きょうのことばセレクション

通貨防衛

2022.4.1(金) 掲載
 中央銀行や政府が自国通貨の急落を防ぐために対策を打つこと。自国通貨が急落すると輸入価格が上昇してインフレになったり、外貨建て債務が膨らんで債務不履行に陥ったりする。通貨安をきっかけにした経済危機を防ぐ。外貨準備を使って他国通貨を売って自国通貨を買う為替介入や、政策金利を引き上げて資本流出を防ぐなどの手段がある。

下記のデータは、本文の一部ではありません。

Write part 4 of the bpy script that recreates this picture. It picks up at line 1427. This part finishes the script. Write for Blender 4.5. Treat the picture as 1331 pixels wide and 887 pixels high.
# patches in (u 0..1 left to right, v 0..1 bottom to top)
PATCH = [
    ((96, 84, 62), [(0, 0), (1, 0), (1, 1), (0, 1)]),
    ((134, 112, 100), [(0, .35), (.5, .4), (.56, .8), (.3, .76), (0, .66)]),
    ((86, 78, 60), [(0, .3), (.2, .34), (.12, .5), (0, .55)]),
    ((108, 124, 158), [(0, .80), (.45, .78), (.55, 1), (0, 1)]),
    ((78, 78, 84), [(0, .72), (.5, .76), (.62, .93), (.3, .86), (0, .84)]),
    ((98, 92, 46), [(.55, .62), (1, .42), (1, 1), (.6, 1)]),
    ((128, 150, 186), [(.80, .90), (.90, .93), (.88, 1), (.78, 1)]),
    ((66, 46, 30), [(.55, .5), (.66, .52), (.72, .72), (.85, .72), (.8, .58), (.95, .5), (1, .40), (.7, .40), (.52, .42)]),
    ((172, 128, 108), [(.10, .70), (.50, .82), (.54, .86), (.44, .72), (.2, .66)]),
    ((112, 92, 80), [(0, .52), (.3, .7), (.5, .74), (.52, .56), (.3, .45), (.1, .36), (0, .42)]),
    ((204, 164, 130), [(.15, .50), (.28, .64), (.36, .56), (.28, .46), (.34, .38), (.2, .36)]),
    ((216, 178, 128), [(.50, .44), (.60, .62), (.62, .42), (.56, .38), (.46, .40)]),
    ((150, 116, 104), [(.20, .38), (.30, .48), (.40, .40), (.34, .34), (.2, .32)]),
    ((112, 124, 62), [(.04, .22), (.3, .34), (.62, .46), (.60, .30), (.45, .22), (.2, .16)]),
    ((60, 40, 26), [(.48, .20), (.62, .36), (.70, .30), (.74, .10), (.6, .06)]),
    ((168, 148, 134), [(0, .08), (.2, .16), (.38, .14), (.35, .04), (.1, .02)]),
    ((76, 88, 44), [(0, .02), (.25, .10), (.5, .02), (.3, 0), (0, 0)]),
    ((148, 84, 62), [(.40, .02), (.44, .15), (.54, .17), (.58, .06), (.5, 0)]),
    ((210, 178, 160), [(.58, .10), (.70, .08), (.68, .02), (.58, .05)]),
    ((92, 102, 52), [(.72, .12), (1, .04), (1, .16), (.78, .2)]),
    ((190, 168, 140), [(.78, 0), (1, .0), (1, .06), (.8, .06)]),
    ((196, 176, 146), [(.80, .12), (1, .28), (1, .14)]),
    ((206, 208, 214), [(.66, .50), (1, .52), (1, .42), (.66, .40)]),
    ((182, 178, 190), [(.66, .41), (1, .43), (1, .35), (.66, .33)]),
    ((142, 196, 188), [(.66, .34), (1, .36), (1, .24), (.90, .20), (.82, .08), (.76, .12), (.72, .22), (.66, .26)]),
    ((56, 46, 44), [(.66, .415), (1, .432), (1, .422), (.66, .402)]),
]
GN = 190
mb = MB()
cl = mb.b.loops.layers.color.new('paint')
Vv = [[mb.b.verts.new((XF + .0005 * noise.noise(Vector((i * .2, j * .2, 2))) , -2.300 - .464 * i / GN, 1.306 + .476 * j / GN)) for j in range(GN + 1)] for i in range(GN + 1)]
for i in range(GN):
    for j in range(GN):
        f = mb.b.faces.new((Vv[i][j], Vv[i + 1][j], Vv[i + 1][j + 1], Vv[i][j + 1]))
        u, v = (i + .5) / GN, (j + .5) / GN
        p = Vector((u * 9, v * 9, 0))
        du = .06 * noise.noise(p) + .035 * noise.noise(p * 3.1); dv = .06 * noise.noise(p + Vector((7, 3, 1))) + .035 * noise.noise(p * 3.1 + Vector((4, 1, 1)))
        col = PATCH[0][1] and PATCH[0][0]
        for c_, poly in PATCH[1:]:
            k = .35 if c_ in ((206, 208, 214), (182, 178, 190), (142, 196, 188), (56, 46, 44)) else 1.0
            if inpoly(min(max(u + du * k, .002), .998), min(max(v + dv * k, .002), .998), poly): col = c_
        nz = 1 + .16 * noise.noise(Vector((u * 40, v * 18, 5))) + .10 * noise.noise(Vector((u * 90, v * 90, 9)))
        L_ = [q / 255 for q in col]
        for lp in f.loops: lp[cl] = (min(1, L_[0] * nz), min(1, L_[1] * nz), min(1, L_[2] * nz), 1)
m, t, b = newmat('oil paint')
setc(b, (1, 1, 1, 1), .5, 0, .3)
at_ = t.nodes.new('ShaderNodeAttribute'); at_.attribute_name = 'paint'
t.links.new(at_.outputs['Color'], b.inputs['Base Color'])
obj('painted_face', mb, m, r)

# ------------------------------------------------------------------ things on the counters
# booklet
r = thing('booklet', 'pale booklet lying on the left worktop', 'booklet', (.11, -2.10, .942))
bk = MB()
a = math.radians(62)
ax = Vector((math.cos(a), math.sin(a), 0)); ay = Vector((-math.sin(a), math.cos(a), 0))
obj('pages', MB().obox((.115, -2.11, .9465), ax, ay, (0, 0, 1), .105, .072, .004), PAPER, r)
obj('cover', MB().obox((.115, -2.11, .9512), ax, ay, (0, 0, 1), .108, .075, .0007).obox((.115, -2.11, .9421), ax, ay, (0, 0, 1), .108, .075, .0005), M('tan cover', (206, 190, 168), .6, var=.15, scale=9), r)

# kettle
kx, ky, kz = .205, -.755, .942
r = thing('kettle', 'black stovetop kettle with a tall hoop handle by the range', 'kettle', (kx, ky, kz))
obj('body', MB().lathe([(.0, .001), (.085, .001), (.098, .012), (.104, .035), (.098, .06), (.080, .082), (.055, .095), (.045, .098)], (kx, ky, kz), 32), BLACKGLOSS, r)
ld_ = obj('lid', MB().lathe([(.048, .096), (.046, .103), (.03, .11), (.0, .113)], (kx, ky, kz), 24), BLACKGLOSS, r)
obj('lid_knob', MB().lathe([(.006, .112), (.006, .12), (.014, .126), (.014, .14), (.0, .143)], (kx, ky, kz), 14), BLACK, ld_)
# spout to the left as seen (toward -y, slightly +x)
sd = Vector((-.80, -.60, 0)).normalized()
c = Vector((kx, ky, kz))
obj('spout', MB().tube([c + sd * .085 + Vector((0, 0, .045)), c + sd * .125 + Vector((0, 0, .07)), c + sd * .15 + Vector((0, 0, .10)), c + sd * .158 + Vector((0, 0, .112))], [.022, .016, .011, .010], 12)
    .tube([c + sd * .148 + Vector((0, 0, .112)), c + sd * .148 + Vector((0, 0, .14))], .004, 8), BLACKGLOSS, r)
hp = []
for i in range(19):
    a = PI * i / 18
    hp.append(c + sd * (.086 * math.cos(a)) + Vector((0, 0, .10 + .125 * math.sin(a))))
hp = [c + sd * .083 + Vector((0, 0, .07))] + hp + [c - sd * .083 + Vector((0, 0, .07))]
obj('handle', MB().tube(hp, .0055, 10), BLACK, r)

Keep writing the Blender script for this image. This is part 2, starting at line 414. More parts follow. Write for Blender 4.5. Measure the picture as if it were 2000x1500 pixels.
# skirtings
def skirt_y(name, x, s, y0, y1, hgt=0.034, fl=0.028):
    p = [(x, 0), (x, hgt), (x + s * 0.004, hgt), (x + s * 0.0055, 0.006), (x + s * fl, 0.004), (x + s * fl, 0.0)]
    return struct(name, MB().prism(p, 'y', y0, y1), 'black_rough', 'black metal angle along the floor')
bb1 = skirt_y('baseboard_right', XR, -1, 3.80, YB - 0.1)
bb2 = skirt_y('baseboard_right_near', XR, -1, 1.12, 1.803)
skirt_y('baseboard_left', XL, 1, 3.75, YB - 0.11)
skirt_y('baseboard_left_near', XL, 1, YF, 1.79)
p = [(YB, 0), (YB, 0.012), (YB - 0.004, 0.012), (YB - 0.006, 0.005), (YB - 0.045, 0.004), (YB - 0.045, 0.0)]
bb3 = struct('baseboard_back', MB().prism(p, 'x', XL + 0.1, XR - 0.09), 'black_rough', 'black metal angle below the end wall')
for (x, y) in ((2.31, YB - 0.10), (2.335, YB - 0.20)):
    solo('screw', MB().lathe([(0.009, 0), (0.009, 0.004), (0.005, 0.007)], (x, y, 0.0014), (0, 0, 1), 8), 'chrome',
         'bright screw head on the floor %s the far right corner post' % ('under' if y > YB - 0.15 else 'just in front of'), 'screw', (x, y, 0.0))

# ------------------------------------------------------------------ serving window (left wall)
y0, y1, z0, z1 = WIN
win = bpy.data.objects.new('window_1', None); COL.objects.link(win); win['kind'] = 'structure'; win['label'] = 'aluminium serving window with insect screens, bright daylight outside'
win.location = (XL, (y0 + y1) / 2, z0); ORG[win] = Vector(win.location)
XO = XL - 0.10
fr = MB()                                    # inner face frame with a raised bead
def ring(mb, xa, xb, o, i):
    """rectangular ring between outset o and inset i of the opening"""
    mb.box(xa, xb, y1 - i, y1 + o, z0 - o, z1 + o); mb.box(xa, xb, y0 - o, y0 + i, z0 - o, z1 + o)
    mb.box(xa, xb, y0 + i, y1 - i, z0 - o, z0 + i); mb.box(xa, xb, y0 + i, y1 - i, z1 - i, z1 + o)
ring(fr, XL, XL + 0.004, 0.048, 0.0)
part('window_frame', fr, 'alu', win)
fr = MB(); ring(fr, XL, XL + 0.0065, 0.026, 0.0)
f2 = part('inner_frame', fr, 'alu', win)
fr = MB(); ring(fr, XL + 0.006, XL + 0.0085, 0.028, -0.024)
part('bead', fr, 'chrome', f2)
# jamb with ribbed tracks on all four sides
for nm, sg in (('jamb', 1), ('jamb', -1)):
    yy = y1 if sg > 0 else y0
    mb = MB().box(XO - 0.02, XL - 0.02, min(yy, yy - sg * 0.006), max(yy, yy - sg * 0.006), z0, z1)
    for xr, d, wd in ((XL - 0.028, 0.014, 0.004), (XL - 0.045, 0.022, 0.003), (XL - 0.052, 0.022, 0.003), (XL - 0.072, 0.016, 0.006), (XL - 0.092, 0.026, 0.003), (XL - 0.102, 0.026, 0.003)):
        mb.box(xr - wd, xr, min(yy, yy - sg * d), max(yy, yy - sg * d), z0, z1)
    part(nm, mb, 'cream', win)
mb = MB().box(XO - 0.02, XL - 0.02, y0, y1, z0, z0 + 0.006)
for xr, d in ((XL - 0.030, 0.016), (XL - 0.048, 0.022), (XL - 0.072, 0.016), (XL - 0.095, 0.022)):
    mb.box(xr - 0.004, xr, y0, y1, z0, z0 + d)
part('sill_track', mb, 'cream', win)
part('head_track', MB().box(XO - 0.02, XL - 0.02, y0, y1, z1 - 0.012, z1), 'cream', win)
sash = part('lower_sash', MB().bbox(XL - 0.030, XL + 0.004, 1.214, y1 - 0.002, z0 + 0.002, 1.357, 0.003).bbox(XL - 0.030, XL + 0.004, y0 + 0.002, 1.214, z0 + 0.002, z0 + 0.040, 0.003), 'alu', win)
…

 主だった通貨危機には1997年のアジア通貨危機がある。タイバーツの暴落が発端となった。タイは急速な資本流出に対処するため「ドル売り・バーツ買い」の介入で通貨防衛に動いたが、暴落を防げず、インドネシアや韓国などにも危機が連鎖した。
 今回、ロシア財務省とロシア中銀は、ルーブル安を阻止するため緊急の利上げだけでなく、輸出企業に対し、対外貿易での売上高の80%に相当する外貨を強制的に売却することを義務付けた。最近の通貨防衛の例では、トルコ中銀が、通貨リラ建ての預金を外貨換算の価値で保証する新たな預金保護策の実施をしている。